Et puisqu’ils semblent avoir la mémoire courte, faut-il vraiment leur rappeler, à ces mêmes personnes, que nous n’aurions pas eu besoin de scruter leurs comportements s’ils n’avaient pas profité des largesses de l’Etat et des sacrifices des populations, dans le passé ?… Or, la vérité est que ces riches et autres gros
capitalistes dissimulent leurs intentions sous des dehors nationalistes et les justifient par les contraintes liées au fait d’investir ; mais en réalité ce ne sont là qu’artifices et ruses, des masques qui servent à camoufler leurs vraies natures… lesquelles natures apparaissent au grand jour en périodes de crises et aussi quand l’économie connaît des soubresauts.
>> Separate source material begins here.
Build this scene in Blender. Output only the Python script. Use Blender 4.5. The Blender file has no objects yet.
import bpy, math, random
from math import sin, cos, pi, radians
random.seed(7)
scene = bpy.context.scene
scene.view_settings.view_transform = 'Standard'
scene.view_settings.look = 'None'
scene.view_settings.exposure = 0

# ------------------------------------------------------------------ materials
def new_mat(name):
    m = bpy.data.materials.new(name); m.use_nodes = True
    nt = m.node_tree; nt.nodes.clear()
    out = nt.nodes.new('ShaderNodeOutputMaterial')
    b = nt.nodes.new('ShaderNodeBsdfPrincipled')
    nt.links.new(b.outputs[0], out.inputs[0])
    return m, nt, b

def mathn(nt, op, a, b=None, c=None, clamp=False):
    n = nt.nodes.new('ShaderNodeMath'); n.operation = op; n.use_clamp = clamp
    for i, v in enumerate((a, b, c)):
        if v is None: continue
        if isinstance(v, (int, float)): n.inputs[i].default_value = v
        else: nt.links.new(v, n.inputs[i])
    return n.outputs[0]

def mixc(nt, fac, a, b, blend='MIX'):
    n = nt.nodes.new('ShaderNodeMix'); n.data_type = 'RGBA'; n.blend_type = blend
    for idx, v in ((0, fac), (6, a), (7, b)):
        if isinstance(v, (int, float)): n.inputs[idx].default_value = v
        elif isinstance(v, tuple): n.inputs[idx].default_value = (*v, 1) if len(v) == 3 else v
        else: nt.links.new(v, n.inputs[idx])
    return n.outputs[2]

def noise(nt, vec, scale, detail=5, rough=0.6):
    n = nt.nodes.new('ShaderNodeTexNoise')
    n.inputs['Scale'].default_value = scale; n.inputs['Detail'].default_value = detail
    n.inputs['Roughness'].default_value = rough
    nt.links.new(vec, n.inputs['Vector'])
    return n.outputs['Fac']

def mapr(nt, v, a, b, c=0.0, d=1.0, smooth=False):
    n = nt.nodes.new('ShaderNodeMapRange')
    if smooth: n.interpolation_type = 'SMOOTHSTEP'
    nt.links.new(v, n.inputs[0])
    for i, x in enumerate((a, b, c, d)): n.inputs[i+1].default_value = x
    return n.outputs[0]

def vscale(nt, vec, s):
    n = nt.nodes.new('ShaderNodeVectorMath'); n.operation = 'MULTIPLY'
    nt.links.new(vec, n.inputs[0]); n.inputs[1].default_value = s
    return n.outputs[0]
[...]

Et alors, il apparaît clairement que cette catégorie de personnes fait montre d’une grande poltronnerie dans leurs réactions à ces crises, de même qu’elles montrent une absence totale d’attachement à leur patrie. Seuls leurs intérêts comptent et seuls leurs intérêts commandent leurs agissements et orientent leurs activités. La nation, à leurs yeux, ne sert que quand elle les sert, et n’est utile que quand les « pigeons » se laissent plumer sans donner de coups de becs. On dit alors que cette prédominance d’une certaine classe sur les populations, ajoutée et amplifiée par le comportement agressif, hostile et prédateur des riches, est à l’origine des rancœurs des uns envers les autres, ouvrant vers une crispation de la haine qui conduit à son tour, souvent, au radicalisme et à la violence.
Une vraie bourgeoisie est celle qui ne joue pas les filles de l’air aux premières bourrasques. Dans le monde occidental en général et en Europe plus particulièrement, les riches ont pu s’imposer par ce qu’ils ont apporté et ce qu’ils ont donné, ainsi que par cet esprit de compétitivité et d’initiative qu’ils ont insufflé en leurs contrées, en plus d’un système démocratique qui s’est instauré sur la plan politique. Mais, malheureusement, le Maroc ne dispose pas encore d’un tel type de classe sociale, et c’est la raison pour laquelle il continue de patauger dans le sous-développement et à évoluer parmi les nations dites du tiers-monde.
Driss Ben Ali
Que Dieu l’ait en sa sainte miséricorde!